Seamos claros: el mundo de hoy es un G2, con Estados Unidos y China disputando la hegemonía mundial en los planos tecnológico, militar y comercial. No estamos, sin embargo, en tiempos de Roma y Cartago, ni en la era de las guerras napoleónicas, cuando las grandes potencias se enfrentaban militarmente en el campo de batalla. En la era nuclear, ese tipo de confrontación armada y directa es impensable: el riesgo sería la extinción misma de la humanidad. La bipolaridad sigue ardiendo, pero se expresa - como advertía Clausewitz - por otros medios, tales como la política comercial.
De hecho, ess esta la partitura con la que debe interpretarse el ‘tarifazo’ de Donald Trump, cuyo principal objetivo le llama precisamente China. Pekín ocupaba la primera línea de la lista que el propio presidente presentó en la Casa Blanca y fue la única excepción en la suspensión de 90 días, decretada de forma repentina tras varias señales de alarma en los mercados financieros. Por otro lado, China fue también el único país que respondió de inmediato, y sin titubeos, con medidas equivalentes.
Esta misma lógica ayuda a descifrar el reciente acercamiento de Washington a Moscú, a costa de las aspiraciones ucranianas. La verdadera prioridad no es asegurar derechos sobre minerales raros ni ahorrar unos cuantos miles de millones en ayuda a Kiev. El objetivo es otro: intentar frenar la alianza ruso-china, que se intensificó significativamente tras el intento occidental de aislar a Putin.
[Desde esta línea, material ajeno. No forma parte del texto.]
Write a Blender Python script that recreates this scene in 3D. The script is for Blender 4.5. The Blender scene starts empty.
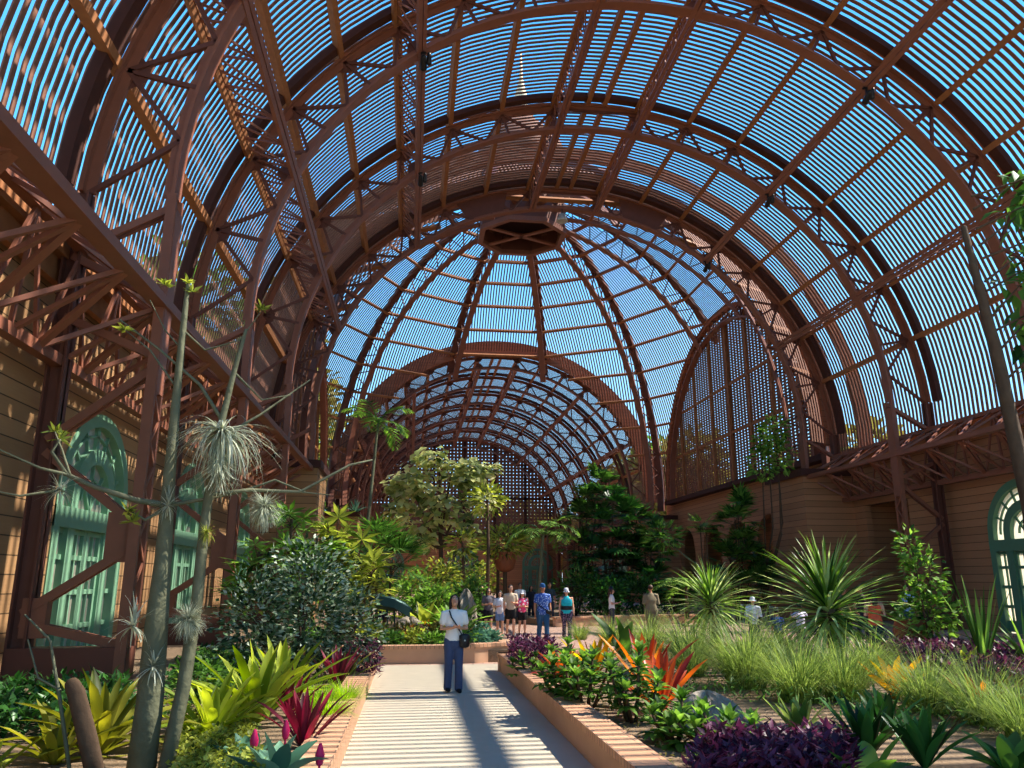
import bpy, math, random
from mathutils import Vector, Matrix
random.seed(7)
sc = bpy.context.scene
COL = sc.collection
PI = math.pi
R_ = math.radians
V = Vector

# ------------------------------------------------------------------ helpers
class MB:
    clamp = False
    """collects faces, then links them as ONE mesh object"""
    def __init__(s): s.v = []; s.f = []; s.t = []; s.sm = []
    def face(s, pts, tint=0.5, smooth=False):
        i = len(s.v); s.v.extend([tuple(p) for p in pts]); s.f.append(tuple(range(i, i+len(pts)))); s.t.append(tint); s.sm.append(smooth)
    def grid(s, rows, closed=False, tint=0.5, smooth=True, caps=False):
        n = len(rows[0]); i0 = len(s.v)
        for r in rows: s.v.extend([tuple(p) for p in r])
        for a in range(len(rows)-1):
            for b in range(n if closed else n-1):
                c = (b+1) % n
                s.f.append((i0+a*n+b, i0+a*n+c, i0+(a+1)*n+c, i0+(a+1)*n+b)); s.t.append(tint); s.sm.append(smooth)
        if caps:
            s.f.append(tuple(i0+k for k in reversed(range(n)))); s.t.append(tint); s.sm.append(False)
            o = i0+(len(rows)-1)*n
            s.f.append(tuple(o+k for k in range(n))); s.t.append(tint); s.sm.append(False)
    def hexa(s, c, tint=0.5):
        i = len(s.v); s.v.extend([tuple(p) for p in c])
        for q in ((0,3,2,1),(4,5,6,7),(0,1,5,4),(1,2,6,5),(2,3,7,6),(3,0,4,7)):
            s.f.append(tuple(i+k for k in q)); s.t.append(tint); s.sm.append(False)
    def box(s, lo, hi, tint=0.5):
        (a,b,c),(d,e,f) = lo, hi
        s.hexa([(a,b,c),(d,b,c),(d,e,c),(a,e,c),(a,b,f),(d,b,f),(d,e,f),(a,e,f)], tint)
    def bar(s, p, q, w, h, up=(0,0,1), tint=0.5):
        p = V(p); q = V(q); d = (q-p)
        if d.length < 1e-6: return
        d.normalize(); up = V(up); sd = d.cross(up)
        if sd.length < 1e-4: sd = d.cross(V((1,0,0)))
        if sd.length < 1e-4: sd = d.cross(V((0,1,0)))
        sd.normalize(); u = sd.cross(d); sd *= w/2; u *= h/2
        s.hexa([p-sd-u, p+sd-u, q+sd-u, q-sd-u, p-sd+u, p+sd+u, q+sd+u, q-sd+u], tint)
    def sweep(s, pts, side, ups, w, h, tint=0.5, smooth=False):
        """rectangular section along pts; side is constant vector or list; ups is list"""
        rows = []
        for i, p in enumerate(pts):
            p = V(p); sd = V(side[i] if isinstance(side, list) else side)*(w/2); u = V(ups[i])*(h/2)
            rows.append([p-sd-u, p+sd-u, p+sd+u, p-sd+u])
        s.grid(rows, True, tint, smooth, True)
    def tube(s, pts, rad, n=8, tint=0.5, ref=None, rnd=True):
        pts = [V(p) for p in pts]; m = len(pts)
        if not isinstance(rad, (list, tuple)): rad = [rad]*m
        rows = []; pu = None
        for i, p in enumerate(pts):
            d = (pts[min(i+1,m-1)]-pts[max(i-1,0)])
            if d.length < 1e-9: d = V((0,0,1))
            d.normalize()
            a = V(ref) if ref is not None else (pu if pu is not None else (V((1,0,0)) if abs(d.x) < .9 else V((0,1,0))))
            a = a - d*a.dot(d)
            if a.length < 1e-4: a = V((0,1,0)) - d*d.y
            a.normalize(); pu = a; bb = d.cross(a)
            r = rad[i]; ra, rb = r if isinstance(r, (list, tuple)) else (r, r)
            rows.append((p, d, a, bb, ra, rb))
        out = []
        def ring(p, a, bb, ra, rb): return [p + a*(ra*math.cos(2*PI*k/n)) + bb*(rb*math.sin(2*PI*k/n)) for k in range(n)]
        if rnd:
            p, d, a, bb, ra, rb = rows[0]
            for e in (.35, .8): out.append(ring(p - d*min(ra,rb)*math.sqrt(1-e*e)*.8, a, bb, ra*e, rb*e))
        for p, d, a, bb, ra, rb in rows: out.append(ring(p, a, bb, ra, rb))
        if rnd:
            p, d, a, bb, ra, rb = rows[-1]
            for e in (.8, .35): out.append(ring(p + d*min(ra,rb)*math.sqrt(1-e*e)*.8, a, bb, ra*e, rb*e))
        s.grid(out, True, tint, True, True)
    def ell(s, c, r, n=10, m=7, tint=0.5, rot=None):
        c = V(c); rows = []
        for i in range(m+1):
            th = max(.06, min(PI-.06, PI*i/m)); row = []
            for k in range(n):
                ph = 2*PI*k/n
                p = V((r[0]*math.sin(th)*math.cos(ph), r[1]*math.sin(th)*math.sin(ph), -r[2]*math.cos(th)))
                if rot is not None: p = rot @ p
                row.append(c+p)
            rows.append(row)
        s.grid(rows, True, tint, True, True)
    def lathe(s, c, prof, n=16, tint=0.5, smooth=True):
        c = V(c)
        s.grid([[c+V((r*math.cos(2*PI*k/n), r*math.sin(2*PI*k/n), z)) for k in range(n)] for r, z in prof], True, tint, smooth, True)
    # --- leaves
    def strap(s, base, az, el, L, W, droop, n=6, fold=.18, prof=0, tint=.5, twist=0.):
        p = V(base); el_ = el; rows = []
        h = V((math.cos(az), math.sin(az), 0)); sd0 = V((-math.sin(az), math.cos(az), 0))
        for i in range(n+1):
            t = i/n
            d = h*math.cos(el_) + V((0,0,math.sin(el_))); up = -h*math.sin(el_) + V((0,0,math.cos(el_)))
            if prof == 0: w = W*(.55+.75*t-.2*t*t)*(1-t**5) + .002 if t < 1 else .002      # broad strap
            elif prof == 1: w = W*(1-t)**.75*(.75+.5*math.sin(min(1,t*2)*PI/2)*.5) + .001      # sword
            elif prof == 2: w = W*math.sin(PI*min(.985,(.04+t*.96)))**.8 + .002                # ellipse leaf
            else: w = W*(1-.85*t)                                                              # blade
            sd = sd0*math.cos(twist*t) + up*math.sin(twist*t)
            if prof == 3: rows.append([p - sd*w/2, p + sd*w/2])
            else: rows.append([p - sd*w/2 + up*fold*w, p, p + sd*w/2 + up*fold*w])
            p = p + d*(L/n); el_ -= droop/n
        s.grid(rows, False, tint, True)
        return p
    def leaf(s, p, d, nrm, L, W, tint=.5, fold=.15):
        p = V(p); d = V(d).normalized(); sd = d.cross(V(nrm))
        if sd.length < 1e-4: sd = d.cross(V((1,0,0.3)))
        sd.normalize(); u = sd.cross(d)
        m1 = p + d*L*.45; tip = p + d*L
        i = len(s.v)
        s.v.extend([tuple(p), tuple(m1 - sd*W*.5 + u*W*fold), tuple(tip - u*L*.06), tuple(m1 + sd*W*.5 + u*W*fold), tuple(m1)])
        for q in ((i, i+4, i+1), (i+1, i+4, i+2), (i, i+3, i+4), (i+4, i+3, i+2)):
            s.f.append(q); s.t.append(tint); s.sm.append(True)
    def build(s, name, mat, parent=None, loc=None):
        me = bpy.data.meshes.new(name)
        if MB.clamp: s.v = [(p[0], p[1], max(p[2], 0.006)) for p in s.v]
        me.from_pydata(s.v, [], s.f)
        me.polygons.foreach_set('use_smooth', s.sm)
        at = me.attributes.new('tint', 'FLOAT_COLOR', 'FACE')
        buf = []
        for t in s.t: buf.extend((t, t, t, 1.0))
        at.data.foreach_set('color', buf)
        me.materials.append(mat); me.update()
        o = bpy.data.objects.new(name, me); COL.objects.link(o)
        if parent is not None: o.parent = parent
        if loc is not None: o.location = loc
        return o

def tag(o, label=None, cat=None, group=None, kind=None):
    if label: o['label'] = label
    if cat: o['category'] = cat
    if group: o['group'] = group
    if kind: o['kind'] = kind
    return o
def struct(o): o['kind'] = 'structure'; return o
def stuff(o, label, cat): return tag(o, label, cat, None, 'stuff')
def empty(name, loc, label, cat, group=None, rz=0):
    o = bpy.data.objects.new(name, None); COL.objects.link(o); o.location = loc; o.rotation_euler = (0,0,rz)
    o.empty_display_size = .2
    return tag(o, label, cat, group)
def copy_tree(o, parent=None):
    c = o.copy(); COL.objects.link(c)
    if parent is not None: c.parent = parent
    for ch in list(o.children): copy_tree(ch, c)
    return c

# ------------------------------------------------------------------ camera
CAMZ = 1.9; PITCH = .243; YAW = .124; FPX = 790.0
cd = bpy.data.cameras.new('camera'); cam = bpy.data.objects.new('camera', cd); COL.objects.link(cam)
cd.sensor_width = 36.0; cd.lens = FPX/1024*36.0; cd.clip_end = 900; cd.clip_start = .1
Fv = V((math.sin(YAW)*math.cos(PITCH), math.cos(YAW)*math.cos(PITCH), math.sin(PITCH)))
Rv = V((math.cos(YAW), -math.sin(YAW), 0)); Uv = Rv.cross(Fv)
cam.location = (0,0,CAMZ)
cam.rotation_euler = Matrix((Rv, Uv, -Fv)).transposed().to_euler()
sc.camera = cam
def ray(px, py): return Fv + Rv*((px-512)/FPX) - Uv*((py-384)/FPX)
def gz(px, py, z=.3):
    d = ray(px, py); t = (z-CAMZ)/d.z; return V((0,0,CAMZ)) + d*t
def gy(px, py, y):
    d = ray(px, py); return V((0,0,CAMZ)) + d*(y/d.y)
def gx(px, py, x):
    d = ray(px, py); return V((0,0,CAMZ)) + d*(x/d.x)

# ------------------------------------------------------------------ materials
def newmat(name):
    m = bpy.data.materials.new(name); m.use_nodes = True
    nt = m.node_tree; b = nt.nodes['Principled BSDF']; return m, nt, b
def lin(c): return tuple(((x/255)/12.92 if x/255 <= .04045 else ((x/255+.055)/1.055)**2.4) for x in c) + (1.0,)
def plain(name, rgb, rough=.6, metal=0., noise=.25, scale=6., bump=0., spec=.3):
    m, nt, b = newmat(name); N = nt.nodes; L = nt.links
    tc = N.new('ShaderNodeTexCoord'); no = N.new('ShaderNodeTexNoise'); no.inputs['Scale'].default_value = scale; no.inputs['Detail'].default_value = 4
    L.new(tc.outputs['Object'], no.inputs['Vector'])
    mx = N.new('ShaderNodeMixRGB'); c = lin(rgb)
    mx.inputs[1].default_value = tuple(x*(1-noise) for x in c[:3])+(1,); mx.inputs[2].default_value = tuple(min(1,x*(1+noise)) for x in c[:3])+(1,)
    L.new(no.outputs['Fac'], mx.inputs[0]); L.new(mx.outputs[0], b.inputs['Base Color'])
    b.inputs['Roughness'].default_value = rough; b.inputs['Metallic'].default_value = metal; b.inputs['Specular IOR Level'].default_value = spec
    if bump:
        bp = N.new('ShaderNodeBump'); bp.inputs['Strength'].default_value = bump; bp.inputs['Distance'].default_value = .05
        L.new(no.outputs['Fac'], bp.inputs['Height']); L.new(bp.outputs[0], b.inputs['Normal'])
    return m
def leafmat(name, dark, light, trans=.35, rough=.5, third=None):
    m, nt, b = newmat(name); N = nt.nodes; L = nt.links
    at = N.new('ShaderNodeAttribute'); at.attribute_name = 'tint'
    cr = N.new('ShaderNodeValToRGB'); e = cr.color_ramp.elements
    e[0].position = 0; e[0].color = lin(dark); e[1].position = 1 if third is None else .55; e[1].color = lin(light)
    if third is not None: x = e.new(1.0); x.color = lin(third)
    L.new(at.outputs['Fac'], cr.inputs[0])
    L.new(cr.outputs[0], b.inputs['Base Color']); b.inputs['Roughness'].default_value = rough; b.inputs['Specular IOR Level'].default_value = .22
    tr = N.new('ShaderNodeBsdfTranslucent'); hs = N.new('ShaderNodeHueSaturation'); hs.inputs['Value'].default_value = 1.5; hs.inputs['Saturation'].default_value = 1.1
    L.new(cr.outputs[0], hs.inputs['Color']); L.new(hs.outputs[0], tr.inputs['Color'])
    mx = N.new('ShaderNodeMixShader'); mx.inputs[0].default_value = trans
    L.new(b.outputs[0], mx.inputs[1]); L.new(tr.outputs[0], mx.inputs[2])
    L.new(mx.outputs[0], N['Material Output'].inputs['Surface'])
    return m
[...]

Lo mismo se aplica a la amenaza de tomar control de Groenlandia, un territorio autónomo de Dinamarca. Una vez más, Estados Unidos busca frenar la influencia china - ya sea en la construcción de aeropuertos o en proyectos de explotación minera - en una zona y unas aguas de enorme interés geoestratégico.
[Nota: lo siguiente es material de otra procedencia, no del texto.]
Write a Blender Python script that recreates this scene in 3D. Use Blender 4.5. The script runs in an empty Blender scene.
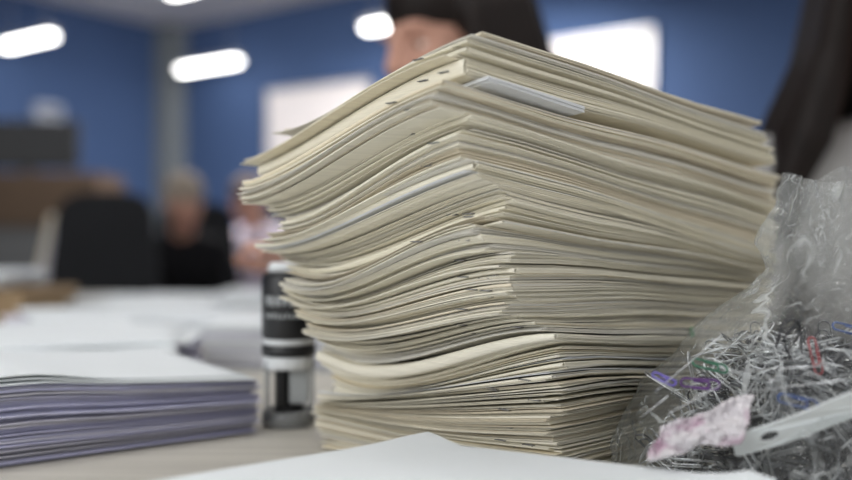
import bpy, bmesh, math, random
import numpy as np
from mathutils import Vector, Matrix, noise

random.seed(7)
RNG = np.random.default_rng(11)
SC = bpy.context.scene
COL = SC.collection
PI = math.pi
DESK = 0.75            # height of the desk tops above the floor
EYE = 0.148            # camera above the desk
CZ = DESK + EYE
F = 900.0              # focal length in pixels of an 852 wide frame


def at(px, py, d):
    return Vector(((px - 426) / F * d, d, CZ + (240 - py) / F * d))


# ------------------------------------------------------------------ helpers
def tag(o, label=None, cat=None, group=None, kind=None):
    if label: o['label'] = label
    if cat: o['category'] = cat
    if group: o['group'] = group
    if kind: o['kind'] = kind
    return o


def empty(name, loc, label=None, cat=None, group=None, rz=0.0):
    o = bpy.data.objects.new(name, None)
    COL.objects.link(o)
    o.location = loc
    o.rotation_euler = (0, 0, rz)
    o.empty_display_size = .05
    return tag(o, label, cat, group)


def link(name, me, mat, parent=None, loc=None, smooth=False):
    o = bpy.data.objects.new(name, me)
    COL.objects.link(o)
    if mat is not None:
        me.materials.clear()
        me.materials.append(mat)
    if parent is not None: o.parent = parent
    if loc is not None: o.location = loc
    if smooth:
        me.polygons.foreach_set('use_smooth', [True] * len(me.polygons))
    return o


def pymesh(name, verts, faces):
    me = bpy.data.meshes.new(name)
    me.from_pydata([tuple(v) for v in verts], [], faces)
    me.update()
    return me


def bmobj(name, bm, mat, parent=None, loc=None, smooth=False):
    me = bpy.data.meshes.new(name)
    bmesh.ops.recalc_face_normals(bm, faces=bm.faces)
    bm.to_mesh(me)
    bm.free()
    return link(name, me, mat, parent, loc, smooth)


def add_box(bm, c, s, rz=0.0, bevel=0.0, M=None):
    r = bmesh.ops.create_cube(bm, size=1.0)
    vs = r['verts']
    T = Matrix.Translation(Vector(c)) @ Matrix.Rotation(rz, 4, 'Z')
    if M is not None: T = M
    for v in vs:
        v.co = T @ Vector((v.co.x * s[0], v.co.y * s[1], v.co.z * s[2]))
    if bevel > 0:
        es = list({e for v in vs for e in v.link_edges})
        bmesh.ops.bevel(bm, geom=es, offset=bevel, segments=2, affect='EDGES', profile=.6)


def add_ell(bm, c, r, M=None, seg=20, rings=12):
    res = bmesh.ops.create_uvsphere(bm, u_segments=seg, v_segments=rings, radius=1.0)
    for v in res['verts']:
        p = Vector((v.co.x * r[0], v.co.y * r[1], v.co.z * r[2])) + Vector(c)
        v.co = M @ p if M is not None else p


def add_cone(bm, p0, p1, r0, r1, seg=14, M=None):
    """A tapered limb with rounded ends."""
    p0, p1 = Vector(p0), Vector(p1)
    if M is not None:
        p0, p1 = M @ p0, M @ p1
    ax = (p1 - p0)
    L = ax.length
    q = Vector((0, 0, 1)).rotation_difference(ax.normalized() if L > 1e-6 else Vector((0, 0, 1)))
    rings = []
    for k in range(1, 5):
        a = -PI / 2 + k * PI / 10
        rings.append((r0 * math.cos(a), r0 * math.sin(a)))
    rings.append((r0, 0))
    rings.append((r1, L))
    for k in range(1, 5):
        a = k * PI / 10
        rings.append((r1 * math.cos(a), L + r1 * math.sin(a)))
    vs = []
    for r, z in rings:
        vs.append([bm.verts.new(p0 + q @ Vector((r * math.cos(2 * PI * i / seg), r * math.sin(2 * PI * i / seg), z))) for i in range(seg)])
    for a, b in zip(vs[:-1], vs[1:]):
        for i in range(seg):
            j = (i + 1) % seg
            bm.faces.new((a[i], a[j], b[j], b[i]))
    bm.faces.new(list(reversed(vs[0])))
    bm.faces.new(vs[-1])


def add_lathe(bm, prof, c=(0, 0, 0), seg=28):
    rings = []
    for r, z in prof:
        rings.append([bm.verts.new((c[0] + r * math.cos(2 * PI * i / seg), c[1] + r * math.sin(2 * PI * i / seg), c[2] + z)) for i in range(seg)])
    for a, b in zip(rings[:-1], rings[1:]):
        for i in range(seg):
            j = (i + 1) % seg
            bm.faces.new((a[i], a[j], b[j], b[i]))
    if prof[0][0] > 1e-6: bm.faces.new(list(reversed(rings[0])))
    if prof[-1][0] > 1e-6: bm.faces.new(rings[-1])


def tube_mesh(name, pts, r, sides=6):
    pts = [Vector(p) for p in pts]
    verts, faces = [], []
    up = Vector((0, 0, 1))
    n = len(pts)
    for i, p in enumerate(pts):
        t = (pts[min(i + 1, n - 1)] - pts[max(i - 1, 0)]).normalized()
        a = t.cross(up)
        if a.length < .05: a = t.cross(Vector((1, 0, 0)))
        a.normalize()
        b = t.cross(a)
        for k in range(sides):
            w = 2 * PI * k / sides
            verts.append(p + a * (r * math.cos(w)) + b * (r * math.sin(w)))
    for i in range(n - 1):
        for k in range(sides):
            k2 = (k + 1) % sides
            faces.append((i * sides + k, i * sides + k2, (i + 1) * sides + k2, (i + 1) * sides + k))
    faces.append(tuple(range(sides)))
    faces.append(tuple((n - 1) * sides + k for k in reversed(range(sides))))
    return verts, faces


_U1 = ('one two three four five six seven eight nine ten eleven twelve thirteen fourteen fifteen sixteen seventeen eighteen nineteen').split()
_O1 = ('first second third fourth fifth sixth seventh eighth ninth tenth eleventh twelfth thirteenth fourteenth fifteenth sixteenth seventeenth eighteenth nineteenth').split()
_T = ' ten twenty thirty forty fifty sixty seventy eighty ninety'.split(' ')
_TO = ' tenth twentieth thirtieth fortieth fiftieth sixtieth seventieth eightieth ninetieth'.split(' ')


def ordinal(n):
    if n >= 100:
        if n == 100: return 'hundredth'
        return 'hundred and ' + ordinal(n - 100)
    if n < 20: return _O1[n - 1]
    if n % 10 == 0: return _TO[n // 10]
    return _T[n // 10] + '-' + _O1[n % 10 - 1]


# ---------------------------------------------------------------- materials
def lin(c):
    def f(x):
        x /= 255.0
        return x / 12.92 if x <= .04045 else ((x + .055) / 1.055) ** 2.4
    return (f(c[0]), f(c[1]), f(c[2]), 1.0)


def material(name, rgb, rough=.7, metal=0.0, var=.06, scale=(8, 8, 8), bump=0.0, bscale=60.0, spec=.3, coat=0.0, emit=0.0, noise_detail=4.0):
    m = bpy.data.materials.new(name)
    m.use_nodes = True
    nt = m.node_tree
    b = nt.nodes['Principled BSDF']
    base = lin(rgb)
    b.inputs['Roughness'].default_value = rough
    b.inputs['Metallic'].default_value = metal
    b.inputs['Specular IOR Level'].default_value = spec
    b.inputs['Coat Weight'].default_value = coat
    tc = nt.nodes.new('ShaderNodeTexCoord')
    mp = nt.nodes.new('ShaderNodeMapping')
    mp.inputs['Scale'].default_value = scale
    nz = nt.nodes.new('ShaderNodeTexNoise')
    nz.inputs['Scale'].default_value = 1.0
    nz.inputs['Detail'].default_value = noise_detail
    rp = nt.nodes.new('ShaderNodeValToRGB')
    rp.color_ramp.elements[0].position = .3
    rp.color_ramp.elements[1].position = .7
    rp.color_ramp.elements[0].color = tuple(max(0, c * (1 - var)) for c in base[:3]) + (1,)
    rp.color_ramp.elements[1].color = tuple(min(1, c * (1 + var)) for c in base[:3]) + (1,)
    nt.links.new(tc.outputs['Object'], mp.inputs['Vector'])
    nt.links.new(mp.outputs['Vector'], nz.inputs['Vector'])
    nt.links.new(nz.outputs['Fac'], rp.inputs['Fac'])
    nt.links.new(rp.outputs['Color'], b.inputs['Base Color'])
    if bump > 0:
        n2 = nt.nodes.new('ShaderNodeTexNoise')
        n2.inputs['Scale'].default_value = bscale
        bp = nt.nodes.new('ShaderNodeBump')
        bp.inputs['Strength'].default_value = bump
        bp.inputs['Distance'].default_value = .002
        nt.links.new(tc.outputs['Object'], n2.inputs['Vector'])
        nt.links.new(n2.outputs['Fac'], bp.inputs['Height'])
        nt.links.new(bp.outputs['Normal'], b.inputs['Normal'])
    if emit > 0:
        b.inputs['Emission Color'].default_value = (1, .98, .94, 1)
        b.inputs['Emission Strength'].default_value = emit
    return m


# cream office paper in several batches; edges carry fine strata of stacked leaves
EDGE = (14, 14, 1500)
CREAM = [material('paper_cream', (238, 233, 216), .8, var=.07, scale=EDGE),
         material('paper_ivory', (232, 227, 211), .8, var=.08, scale=EDGE),
         material('paper_buff', (228, 219, 199), .8, var=.08, scale=EDGE),
         material('paper_yellowed', (232, 222, 198), .8, var=.08, scale=EDGE),
         material('paper_grey', (226, 223, 214), .8, var=.07, scale=EDGE)]
CREAM_P = [.40, .30, .12, .05, .13]
WHITE = material('paper_white', (232, 237, 240), .75, var=.02, scale=(5, 5, 5))
COOL = material('paper_cool_white', (224, 226, 228), .75, var=.04, scale=EDGE)
LAV = [material('paper_lavender', (206, 206, 230), .8, var=.10, scale=(10, 10, 900)),
       material('paper_pale_violet', (218, 217, 230), .8, var=.10, scale=(10, 10, 900)),
       material('paper_slate', (188, 188, 216), .8, var=.10, scale=(10, 10, 900)),
       material('paper_dusty', (200, 199, 208), .8, var=.10, scale=(10, 10, 900))]
WIRE = material('wire_steel', (214, 216, 218), .33, .9, var=.05)
WIRE_D = material('wire_dark', (60, 60, 64), .35, .9, var=.05)
WIRE_M = material('wire_shaded', (112, 114, 117), .4, .9, var=.3)  # darker steel copy: shade of the deep tangle put into the colour
STAPLE = material('staple_steel', (150, 150, 150), .35, 1.0)
DESKWOOD = material('desk_laminate', (196, 192, 183), .45, var=.10, scale=(3, 60, 30), spec=.35)
BLUE = material('wall_paint_blue', (68, 90, 130), .8, var=.03, scale=(1, 1, 1))
CEIL = material('ceiling_paint', (225, 224, 226), .9, var=.03)
FLOORM = material('floor_vinyl', (120, 112, 104), .6, var=.08)
PILLAR = material('pillar_paint', (120, 126, 130), .8, var=.03)
BOARD = material('whiteboard', (232, 226, 226), .5, var=.01)
ALU = material('aluminium', (190, 190, 192), .4, .8)
BLACK = material('black_plastic', (26, 27, 30), .4, spec=.5, var=.1)
FABRIC_B = material('black_fabric', (34, 35, 38), .95, var=.2, scale=(90, 90, 90), bump=.3, bscale=400)
WOOD = material('brown_wood', (84, 68, 54), .55, var=.25, scale=(4, 4, 60))
GREYP = material('grey_panel', (96, 98, 100), .6, var=.05)
CARD = material('cardboard', (150, 128, 100), .85, var=.10, scale=(30, 30, 4))
SKIN = material('skin', (186, 142, 124), .55, var=.06, scale=(30, 30, 30), spec=.35)
HAIR_D = material('hair_dark', (24, 17, 15), .55, var=.35, scale=(120, 120, 12), spec=.2)
HAIR_G = material('hair_grey', (150, 138, 126), .6, var=.25, scale=(120, 120, 12))
HAIR_B = material('hair_brown', (92, 72, 58), .55, var=.3, scale=(120, 120, 12))
CLOTH_K = material('cloth_black', (20, 20, 24), .95, var=.15, scale=(60, 60, 60))
CLOTH_W = material('cloth_white', (222, 220, 222), .9, var=.04, scale=(40, 40, 40))
CLOTH_L = material('cloth_lilac_white', (226, 216, 232), .9, var=.08, scale=(20, 20, 20))
CLOTH_G = material('cloth_pale_grey', (150, 149, 148), .9, var=.05, scale=(40, 40, 40))
CLOTH_N = material('cloth_navy', (44, 50, 74), .9, var=.1, scale=(60, 60, 60))
EYEW = material('eye_white', (225, 222, 216), .2, var=.02)
IRIS = material('iris_brown', (52, 34, 24), .2, var=.2)
LIP = material('lips', (176, 96, 88), .5, var=.06)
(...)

Sin embargo, el principal dilema norteamericano en su rivalidad con China se juega en otro plano. Hace apenas unos días, el influyente analista del New York Times, Thomas Friedman, retrató este dilema en una columna titulada “I Just Saw the Future. It Was Not in America”, en la que relataba su visita al nuevo centro de investigación de Huawei en Shanghái: un campus de 104 edificios, construido en apenas tres años, donde trabajan 35.000 científicos. Vale realmente la pena leerlo: es sobre un gigante otrora incontestado que, de repente, ve acercarse a otro gigante dispuesto a desafiar - por primera vez - su hegemonía.
Para nosotros, los argentinos, esta nueva fase de bipolaridad entre Estados Unidos y China conlleva un riesgo particularmente significativo: la incertidumbre. Esa incertidumbre se traduce en un posible debilitamiento del crecimiento global y en una presión a la baja sobre los precios de las materias primas que exportamos. Pero también significa menor apetito por inversiones en mercados como el nuestro, o incluso una fuga de capitales hacia activos considerados más seguros, como el oro o el propio dólar.
En este contexto, el reciente acuerdo con el FMI y la relación privilegiada que el presidente Milei ha cultivado con Donald Trump - cuando pocos apostaban por su regreso - se tornan aún más estratégicos. Son dos activos externos clave: el respaldo financiero del Fondo y el apoyo político de Washington. Ambos son fundamentales para que las reformas internas hacia la liberalización de nuestra economía no solo avancen, sino que realmente se traduzcan en inversión, empleo y crecimiento sostenido.